Why in news?
Recently, the Odisha Economic Offences Wing (EOW) said that they will question Govinda in connection with a pan-India online Ponzi scam probe of Rs 1,000 crore.
- The authorities said that the Solar Techno Alliance (STA-Token), with an online presence in several countries, was illegally operating a pyramid-structured online Ponzi scam.
- It was being done in the garb of crypto investment.
About Ponzi scheme
- A Ponzi scheme is a form of fraud that lures investors and pays profits to earlier investors with funds from more recent investors.
- Named after Italian businessman Charles Ponzi, the scheme leads victims to believe that profits are coming from legitimate business activity (e.g., product sales or successful investments), and they remain unaware that other investors are the source of funds.

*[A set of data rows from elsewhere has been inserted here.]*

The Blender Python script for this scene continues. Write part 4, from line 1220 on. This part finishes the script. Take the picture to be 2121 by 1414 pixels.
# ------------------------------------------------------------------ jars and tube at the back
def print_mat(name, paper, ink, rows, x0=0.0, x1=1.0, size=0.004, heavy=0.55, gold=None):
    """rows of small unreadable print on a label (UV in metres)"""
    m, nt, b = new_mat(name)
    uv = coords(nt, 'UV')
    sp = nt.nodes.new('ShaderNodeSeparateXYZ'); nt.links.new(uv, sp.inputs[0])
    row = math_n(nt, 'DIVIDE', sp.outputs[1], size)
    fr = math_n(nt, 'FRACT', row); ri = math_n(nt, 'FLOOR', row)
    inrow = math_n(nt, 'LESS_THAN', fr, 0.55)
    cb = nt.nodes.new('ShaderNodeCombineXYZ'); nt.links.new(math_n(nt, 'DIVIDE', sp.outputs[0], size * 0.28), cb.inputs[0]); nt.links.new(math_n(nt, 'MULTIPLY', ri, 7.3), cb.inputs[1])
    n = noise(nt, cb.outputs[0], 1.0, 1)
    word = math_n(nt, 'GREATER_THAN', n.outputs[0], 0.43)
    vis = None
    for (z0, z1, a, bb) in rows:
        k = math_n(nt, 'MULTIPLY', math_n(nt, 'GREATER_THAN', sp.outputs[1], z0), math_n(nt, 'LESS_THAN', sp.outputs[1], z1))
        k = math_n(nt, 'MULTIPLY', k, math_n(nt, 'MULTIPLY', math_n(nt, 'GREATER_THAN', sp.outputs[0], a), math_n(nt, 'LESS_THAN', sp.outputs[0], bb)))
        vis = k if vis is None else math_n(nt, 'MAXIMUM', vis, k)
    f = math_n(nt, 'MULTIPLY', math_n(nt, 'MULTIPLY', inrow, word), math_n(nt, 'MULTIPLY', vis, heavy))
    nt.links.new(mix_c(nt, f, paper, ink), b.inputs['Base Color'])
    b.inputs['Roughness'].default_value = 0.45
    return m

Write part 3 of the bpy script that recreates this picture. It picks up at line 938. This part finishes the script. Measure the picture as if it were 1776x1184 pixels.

- A Ponzi scheme can maintain the illusion of a sustainable business as long as new investors contribute new funds, and as long as most of the investors do not demand full repayment and still believe in the non-existent assets they are purported to own.
Characteristics of Ponzi scheme
- In a Ponzi scheme, a con artist offers investments that promise very high returns with little or no risk to their victims.
- The returns are said to originate from a business or a secret idea run by the con artist.
- In reality, the business does not exist or the idea does not work in the way it is described.
- The con artist pays the high returns promised to their earlier investors by using the money obtained from later investors.
- Instead of engaging in a legitimate business activity, the con artist attempts to attract new investors to make the payments that were promised to earlier investors.
- The operator of the scheme also diverts clients' funds for the operator's personal use.
- With little or no legitimate earnings, Ponzi schemes require a constant flow of new money to survive.
- When it becomes hard to recruit new investors, or when large numbers of existing investors cash out, these schemes collapse.
- As a result, most investors end up losing all or much of the money they invested. In some cases, the operator of the scheme may simply disappear with the money.